---------- Data shown ----------
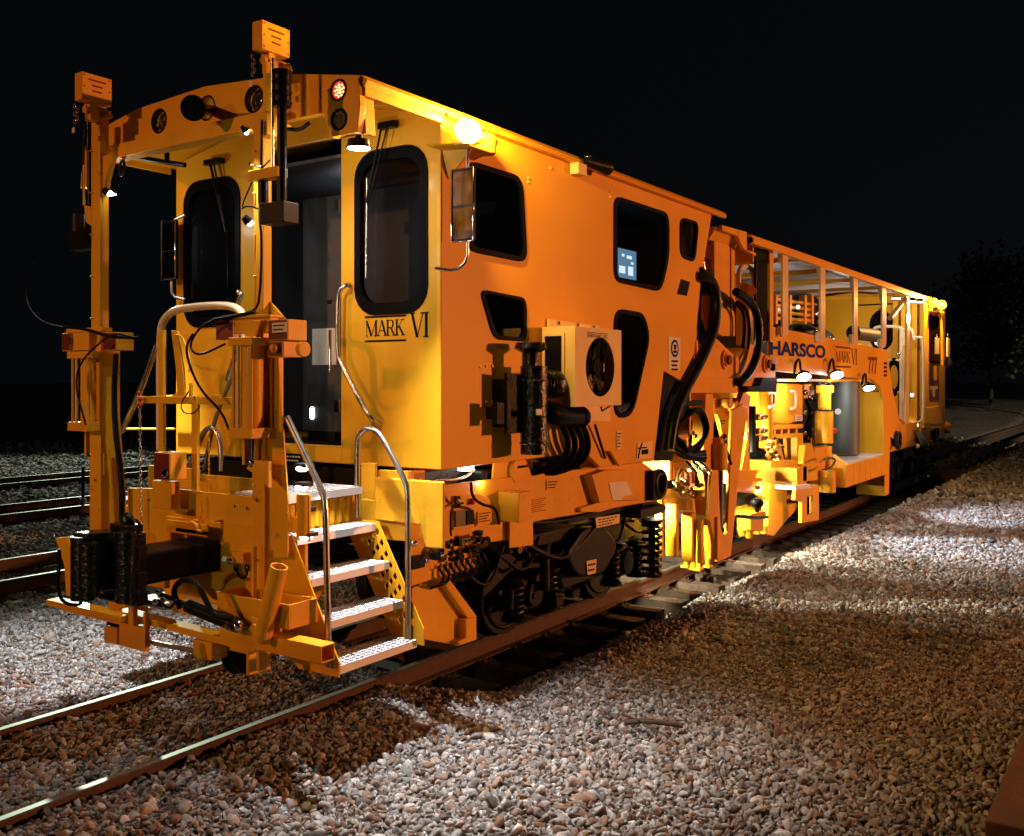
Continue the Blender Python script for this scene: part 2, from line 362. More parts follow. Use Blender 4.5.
def stonemat():
    m=bpy.data.materials.new('ballast_stone'); m.use_nodes=True; nt=m.node_tree; b=nt.nodes['Principled BSDF']; b.inputs['Roughness'].default_value=.8
    a=nt.nodes.new('ShaderNodeAttribute'); a.attribute_name='stone_tint'; g=nt.nodes.new('ShaderNodeNewGeometry')
    n=nt.nodes.new('ShaderNodeTexNoise'); n.inputs['Scale'].default_value=70; n.inputs['Detail'].default_value=4; nt.links.new(g.outputs['Position'],n.inputs['Vector'])
    mr=nt.nodes.new('ShaderNodeMapRange'); mr.inputs[1].default_value=.3; mr.inputs[2].default_value=.7; mr.inputs[3].default_value=.72; mr.inputs[4].default_value=1.2; nt.links.new(n.outputs['Fac'],mr.inputs[0])
    mx=nt.nodes.new('ShaderNodeVectorMath'); mx.operation='SCALE'; nt.links.new(a.outputs['Color'],mx.inputs[0]); nt.links.new(mr.outputs[0],mx.inputs['Scale'])
    nt.links.new(mx.outputs[0],b.inputs['Base Color']); return m
def stones():
    pts=[]
    def layer(d0,d1,sp):
        X=np.arange(-34,16,sp); Y=np.arange(.5,60,sp); gx,gy=np.meshgrid(X,Y); gx=gx+rng.uniform(-.5,.5,gx.shape)*sp; gy=gy+rng.uniform(-.5,.5,gy.shape)*sp
        dx=gx-CAMP[0]; dy=gy; d=-PS*dx+PC*dy; l=PC*dx+PS*dy
        k=(d>=d0)&(d<d1)&(np.abs(l)<d*.60+.8); gx=gx[k];gy=gy[k]
        return np.stack([gx,gy,np.full(gx.shape,sp),d[k]],1)
    L=[layer(4.6,9.5,.033),layer(9.5,14,.041),layer(14,20,.055),layer(20,30,.085),layer(30,44,.13)]
    pts=np.concatenate(L)
    # keep clear of the rails and (where dug out) thin out in the trench
    x=pts[:,0]; y=pts[:,1]; keep=np.ones(len(x),bool)
    for t in TRACKS:
        for s_ in (-.7,.7): keep&=~(np.abs(x-t-s_)<.045)
    for t in TRACKS[1:]:
        ph=((y+10*0)%.56); on=(np.abs(x-t)<1.32)&(ph<.24); keep&=~(on&(rng.random(len(x))<.82))
    ph=(y-6.2)%.56; on=(np.abs(x)<1.3)&(y>6.9)&(ph<.25); keep&=~(on&(rng.random(len(x))<.97))
    keep&=~((np.abs(x)<1.3)&(y>6.9)&(rng.random(len(x))<.25))
    pts=pts[keep]; N=len(pts); d=pts[:,3]
    def ico(sub):
        bm=bmesh.new(); bmesh.ops.create_icosphere(bm,subdivisions=sub,radius=1); V=np.array([v.co for v in bm.verts]); F=np.array([[v.index for v in f.verts] for f in bm.faces]); bm.free(); return V,F
    allV=[];allF=[];cols=[];off=0
    pal=np.array([(.36,.35,.335),(.29,.28,.265),(.44,.43,.41),(.23,.205,.185),(.28,.185,.125),(.20,.12,.075),(.10,.085,.075),(.54,.53,.51),(.33,.255,.20)]); pw=np.array([.22,.2,.15,.12,.09,.06,.06,.04,.06])
    for lo,hi,sub in ((0,7.3,2),(7.3,99,1)):
        k=(d>=lo)&(d<hi); Q=pts[k]; n=len(Q)
        Vt,Ft=ico(sub); T=[]
        for i in range(14):
            r=rng.uniform(.6,1.25,len(Vt)) if sub==1 else None
            if sub==2:
                v=Vt.copy()
                for _ in range(8):      # chop with random planes: angular crushed stone
                    nn=rng.normal(size=3); nn/=np.linalg.norm(nn); c=rng.uniform(.28,.62); dd=v@nn; v=v-np.outer(np.maximum(dd-c,0),nn)
                v*=1.42
            else:
                v=Vt*r[:,None]
                for _ in range(3):
                    nn=rng.normal(size=3); nn/=np.linalg.norm(nn); dd=v@nn; v=v-np.outer(np.maximum(dd-rng.uniform(.25,.55),0),nn)
                v*=1.12
            T.append(v)
        T=np.array(T); ti=rng.integers(0,len(T),n); v=T[ti]
        sc=np.stack([rng.uniform(.75,1.35,n),rng.uniform(.6,1.0,n),rng.uniform(.45,.8,n)],1); v=v*sc[:,None,:]
        q=rng.normal(size=(n,4)); q[:,1:3]*=.45; q/=np.linalg.norm(q,axis=1)[:,None]; a,b,c,e=q.T
        R=np.stack([1-2*(c*c+e*e),2*(b*c-a*e),2*(b*e+a*c),2*(b*c+a*e),1-2*(b*b+e*e),2*(c*e-a*b),2*(b*e-a*c),2*(c*e+a*b),1-2*(b*b+c*c)],1).reshape(-1,3,3)
        v=np.einsum('nij,nkj->nki',R,v)
        size=Q[:,2]*rng.lognormal(-.45,.30,n); size=np.where(rng.random(n)<.02,size*1.3,size)
        v=v*size[:,None,None]; z=gh(Q[:,0],Q[:,1])+size*rng.uniform(.0,.55,n)
        v=v+np.stack([Q[:,0],Q[:,1],z],1)[:,None,:]
        allV.append(v.reshape(-1,3)); allF.append((Ft[None]+np.arange(n)[:,None,None]*len(Vt)+off).reshape(-1,3)); off+=n*len(Vt)
        patch=.5+.5*np.sin(Q[:,0]*1.1+1.7*np.sin(Q[:,1]*.7))*np.sin(Q[:,1]*1.3+Q[:,0]*.6)
        inner=np.exp(-(Q[:,0]/1.3)**4)
        ci=rng.choice(len(pal),n,p=pw/pw.sum()); rusty=rng.random(n)<(.03+.06*patch+.22*inner); ci=np.where(rusty,rng.choice([3,4,5,6,8],n),ci)
        col=pal[ci]*rng.uniform(.8,1.15,n)[:,None]
        cols.append(np.repeat(np.concatenate([col,np.ones((n,1))],1),len(Vt),axis=0))
    me=bpy.data.meshes.new('ballast_stones'); V=np.concatenate(allV); F=np.concatenate(allF); fastmesh(me,V,F)
    at=me.color_attributes.new('stone_tint','FLOAT_COLOR','POINT'); at.data.foreach_set('color',np.concatenate(cols).astype(np.float32).ravel())
    me.materials.append(stonemat()); o=bpy.data.objects.new('ballast',me); COL.objects.link(o); o['kind']='stuff'
    o['label']='crushed grey and rust brown ballast stones spread around all the tracks'; o['category']='ballast'
    print('stones',N)
stones()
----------
Task to carry out :: Return the listing above in full and without alteration, excluding its pictures.

Task response ::
Continue the Blender Python script for this scene: part 2, from line 362. More parts follow. Use Blender 4.5.
def stonemat():
    m=bpy.data.materials.new('ballast_stone'); m.use_nodes=True; nt=m.node_tree; b=nt.nodes['Principled BSDF']; b.inputs['Roughness'].default_value=.8
    a=nt.nodes.new('ShaderNodeAttribute'); a.attribute_name='stone_tint'; g=nt.nodes.new('ShaderNodeNewGeometry')
    n=nt.nodes.new('ShaderNodeTexNoise'); n.inputs['Scale'].default_value=70; n.inputs['Detail'].default_value=4; nt.links.new(g.outputs['Position'],n.inputs['Vector'])
    mr=nt.nodes.new('ShaderNodeMapRange'); mr.inputs[1].default_value=.3; mr.inputs[2].default_value=.7; mr.inputs[3].default_value=.72; mr.inputs[4].default_value=1.2; nt.links.new(n.outputs['Fac'],mr.inputs[0])
    mx=nt.nodes.new('ShaderNodeVectorMath'); mx.operation='SCALE'; nt.links.new(a.outputs['Color'],mx.inputs[0]); nt.links.new(mr.outputs[0],mx.inputs['Scale'])
    nt.links.new(mx.outputs[0],b.inputs['Base Color']); return m
def stones():
    pts=[]
    def layer(d0,d1,sp):
        X=np.arange(-34,16,sp); Y=np.arange(.5,60,sp); gx,gy=np.meshgrid(X,Y); gx=gx+rng.uniform(-.5,.5,gx.shape)*sp; gy=gy+rng.uniform(-.5,.5,gy.shape)*sp
        dx=gx-CAMP[0]; dy=gy; d=-PS*dx+PC*dy; l=PC*dx+PS*dy
        k=(d>=d0)&(d<d1)&(np.abs(l)<d*.60+.8); gx=gx[k];gy=gy[k]
        return np.stack([gx,gy,np.full(gx.shape,sp),d[k]],1)
    L=[layer(4.6,9.5,.033),layer(9.5,14,.041),layer(14,20,.055),layer(20,30,.085),layer(30,44,.13)]
    pts=np.concatenate(L)
    # keep clear of the rails and (where dug out) thin out in the trench
    x=pts[:,0]; y=pts[:,1]; keep=np.ones(len(x),bool)
    for t in TRACKS:
        for s_ in (-.7,.7): keep&=~(np.abs(x-t-s_)<.045)
    for t in TRACKS[1:]:
        ph=((y+10*0)%.56); on=(np.abs(x-t)<1.32)&(ph<.24); keep&=~(on&(rng.random(len(x))<.82))
    ph=(y-6.2)%.56; on=(np.abs(x)<1.3)&(y>6.9)&(ph<.25); keep&=~(on&(rng.random(len(x))<.97))
    keep&=~((np.abs(x)<1.3)&(y>6.9)&(rng.random(len(x))<.25))
    pts=pts[keep]; N=len(pts); d=pts[:,3]
    def ico(sub):
        bm=bmesh.new(); bmesh.ops.create_icosphere(bm,subdivisions=sub,radius=1); V=np.array([v.co for v in bm.verts]); F=np.array([[v.index for v in f.verts] for f in bm.faces]); bm.free(); return V,F
    allV=[];allF=[];cols=[];off=0
    pal=np.array([(.36,.35,.335),(.29,.28,.265),(.44,.43,.41),(.23,.205,.185),(.28,.185,.125),(.20,.12,.075),(.10,.085,.075),(.54,.53,.51),(.33,.255,.20)]); pw=np.array([.22,.2,.15,.12,.09,.06,.06,.04,.06])
    for lo,hi,sub in ((0,7.3,2),(7.3,99,1)):
        k=(d>=lo)&(d<hi); Q=pts[k]; n=len(Q)
        Vt,Ft=ico(sub); T=[]
        for i in range(14):
            r=rng.uniform(.6,1.25,len(Vt)) if sub==1 else None
            if sub==2:
                v=Vt.copy()
                for _ in range(8):      # chop with random planes: angular crushed stone
                    nn=rng.normal(size=3); nn/=np.linalg.norm(nn); c=rng.uniform(.28,.62); dd=v@nn; v=v-np.outer(np.maximum(dd-c,0),nn)
                v*=1.42
            else:
                v=Vt*r[:,None]
                for _ in range(3):
                    nn=rng.normal(size=3); nn/=np.linalg.norm(nn); dd=v@nn; v=v-np.outer(np.maximum(dd-rng.uniform(.25,.55),0),nn)
                v*=1.12
            T.append(v)
        T=np.array(T); ti=rng.integers(0,len(T),n); v=T[ti]
        sc=np.stack([rng.uniform(.75,1.35,n),rng.uniform(.6,1.0,n),rng.uniform(.45,.8,n)],1); v=v*sc[:,None,:]
        q=rng.normal(size=(n,4)); q[:,1:3]*=.45; q/=np.linalg.norm(q,axis=1)[:,None]; a,b,c,e=q.T
        R=np.stack([1-2*(c*c+e*e),2*(b*c-a*e),2*(b*e+a*c),2*(b*c+a*e),1-2*(b*b+e*e),2*(c*e-a*b),2*(b*e-a*c),2*(c*e+a*b),1-2*(b*b+c*c)],1).reshape(-1,3,3)
        v=np.einsum('nij,nkj->nki',R,v)
        size=Q[:,2]*rng.lognormal(-.45,.30,n); size=np.where(rng.random(n)<.02,size*1.3,size)
        v=v*size[:,None,None]; z=gh(Q[:,0],Q[:,1])+size*rng.uniform(.0,.55,n)
        v=v+np.stack([Q[:,0],Q[:,1],z],1)[:,None,:]
        allV.append(v.reshape(-1,3)); allF.append((Ft[None]+np.arange(n)[:,None,None]*len(Vt)+off).reshape(-1,3)); off+=n*len(Vt)
        patch=.5+.5*np.sin(Q[:,0]*1.1+1.7*np.sin(Q[:,1]*.7))*np.sin(Q[:,1]*1.3+Q[:,0]*.6)
        inner=np.exp(-(Q[:,0]/1.3)**4)
        ci=rng.choice(len(pal),n,p=pw/pw.sum()); rusty=rng.random(n)<(.03+.06*patch+.22*inner); ci=np.where(rusty,rng.choice([3,4,5,6,8],n),ci)
        col=pal[ci]*rng.uniform(.8,1.15,n)[:,None]
        cols.append(np.repeat(np.concatenate([col,np.ones((n,1))],1),len(Vt),axis=0))
    me=bpy.data.meshes.new('ballast_stones'); V=np.concatenate(allV); F=np.concatenate(allF); fastmesh(me,V,F)
    at=me.color_attributes.new('stone_tint','FLOAT_COLOR','POINT'); at.data.foreach_set('color',np.concatenate(cols).astype(np.float32).ravel())
    me.materials.append(stonemat()); o=bpy.data.objects.new('ballast',me); COL.objects.link(o); o['kind']='stuff'
    o['label']='crushed grey and rust brown ballast stones spread around all the tracks'; o['category']='ballast'
    print('stones',N)
stones()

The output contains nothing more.